Pardon me for wishing you could understand what it is like to be told, as one mother was, that she might never see her five-year-old daughter again, as reported by ABC News. Her daughter is one of at least 600 children sent by ICE to detention facilities this year. Experts note that the severe depression and anxiety these children and their parents experience is unimaginable, describing the trauma as unspeakable loss that leads to ongoing grief. Numerous accounts like these are documented by organizations, media, and first person accounts that families and friends share. They are utterly soul destroying.

 

Along with all of that, I beg your pardon for wishing that the United States could avoid committing war crimes, propping up autocracies and their self-appointed dictators, colluding with genocide, and destroying the alliances we have trusted and counted on for so long because of our shared values, which are rapidly disappearing. 

 

Pardon me please for abhorring the disintegration of agencies that are vital to a sane healthcare system that supports a reasonable life expectancy, basic economic security, much needed social services, as well as necessary research, educational excellence, clean air and water, disaster relief, healthy food and clean water, non-nuclear proliferation and environmental integrity.

 

We have an endangered planet and an unstable world right now that desperately needs to recover from the faults and failures of what we are now experiencing to avoid falling into a disastrous abyss. No amount of power, privilege, or wealth will protect those who enjoy those luxuries because we are all in this together.

 

Pardon me for loathing the way you treat women, people of color, immigrants and those living in poverty, illness, and lost hope.
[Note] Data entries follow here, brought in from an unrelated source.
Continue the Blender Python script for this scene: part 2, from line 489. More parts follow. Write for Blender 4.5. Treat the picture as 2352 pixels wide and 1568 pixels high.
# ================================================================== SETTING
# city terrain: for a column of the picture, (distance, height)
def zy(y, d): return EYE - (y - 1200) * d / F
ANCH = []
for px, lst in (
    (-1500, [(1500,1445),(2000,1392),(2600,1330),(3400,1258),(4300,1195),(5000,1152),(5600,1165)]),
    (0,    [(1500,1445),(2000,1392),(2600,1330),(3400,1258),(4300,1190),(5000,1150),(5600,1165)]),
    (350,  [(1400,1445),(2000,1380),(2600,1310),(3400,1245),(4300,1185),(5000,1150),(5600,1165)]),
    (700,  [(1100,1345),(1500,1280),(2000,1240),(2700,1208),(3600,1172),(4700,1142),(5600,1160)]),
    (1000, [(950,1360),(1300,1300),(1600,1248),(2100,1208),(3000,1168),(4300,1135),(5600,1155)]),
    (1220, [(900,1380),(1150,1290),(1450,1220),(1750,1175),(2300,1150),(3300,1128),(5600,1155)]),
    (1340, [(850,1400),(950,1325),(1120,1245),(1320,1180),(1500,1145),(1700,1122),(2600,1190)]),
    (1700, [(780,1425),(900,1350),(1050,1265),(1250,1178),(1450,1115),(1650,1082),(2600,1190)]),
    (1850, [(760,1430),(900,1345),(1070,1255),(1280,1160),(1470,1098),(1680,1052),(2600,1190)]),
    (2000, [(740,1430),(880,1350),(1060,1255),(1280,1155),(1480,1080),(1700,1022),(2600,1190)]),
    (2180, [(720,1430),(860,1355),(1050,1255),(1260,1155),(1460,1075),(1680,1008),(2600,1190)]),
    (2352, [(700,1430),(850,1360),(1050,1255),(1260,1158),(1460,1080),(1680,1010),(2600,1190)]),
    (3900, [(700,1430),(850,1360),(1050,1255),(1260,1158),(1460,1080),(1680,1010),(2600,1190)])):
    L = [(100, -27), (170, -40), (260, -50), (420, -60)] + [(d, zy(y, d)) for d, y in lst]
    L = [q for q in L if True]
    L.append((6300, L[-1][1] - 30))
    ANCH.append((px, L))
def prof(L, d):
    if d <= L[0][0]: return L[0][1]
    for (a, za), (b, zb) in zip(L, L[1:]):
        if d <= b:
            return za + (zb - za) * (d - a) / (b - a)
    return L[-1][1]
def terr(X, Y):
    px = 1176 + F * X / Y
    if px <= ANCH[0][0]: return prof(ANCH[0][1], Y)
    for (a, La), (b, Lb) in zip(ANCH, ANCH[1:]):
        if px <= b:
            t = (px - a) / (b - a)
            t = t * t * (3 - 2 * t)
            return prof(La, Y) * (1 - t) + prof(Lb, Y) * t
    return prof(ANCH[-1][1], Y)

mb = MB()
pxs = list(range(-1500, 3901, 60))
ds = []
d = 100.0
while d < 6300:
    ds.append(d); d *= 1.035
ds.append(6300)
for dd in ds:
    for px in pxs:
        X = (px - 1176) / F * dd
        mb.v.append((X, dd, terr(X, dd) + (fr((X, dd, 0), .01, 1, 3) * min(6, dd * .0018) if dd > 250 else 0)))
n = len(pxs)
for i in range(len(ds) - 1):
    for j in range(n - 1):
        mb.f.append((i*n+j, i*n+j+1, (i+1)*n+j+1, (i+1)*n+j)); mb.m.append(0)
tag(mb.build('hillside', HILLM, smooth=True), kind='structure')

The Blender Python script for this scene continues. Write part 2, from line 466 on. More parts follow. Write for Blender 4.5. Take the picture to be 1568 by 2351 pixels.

How I wish we could find our way back to basic kindness, compassion, integrity, humanity, and belief in a country and a world capable of restoring hope, joy, community, and personal and political respect.

 

Pardon me too for suspecting that our last election was rigged and hoping that we will have an election this year that is free, fair, and devoid of machinations or cyber-interventions that could lead us further into dysfunction and worse dystopian nightmares. 

 

Finally, pardon me for believing that you and your acolytes and appointees are completely devoid of human emotion, clear thinking, intellectual capacity, compassion or honesty. You have revealed who you are, and people of conscience reject your destructive and often cruel nature because we know that you are incapable of change.  So pardon us all for our conscientious pleas so that we can finally rejoice when you are relegated to history.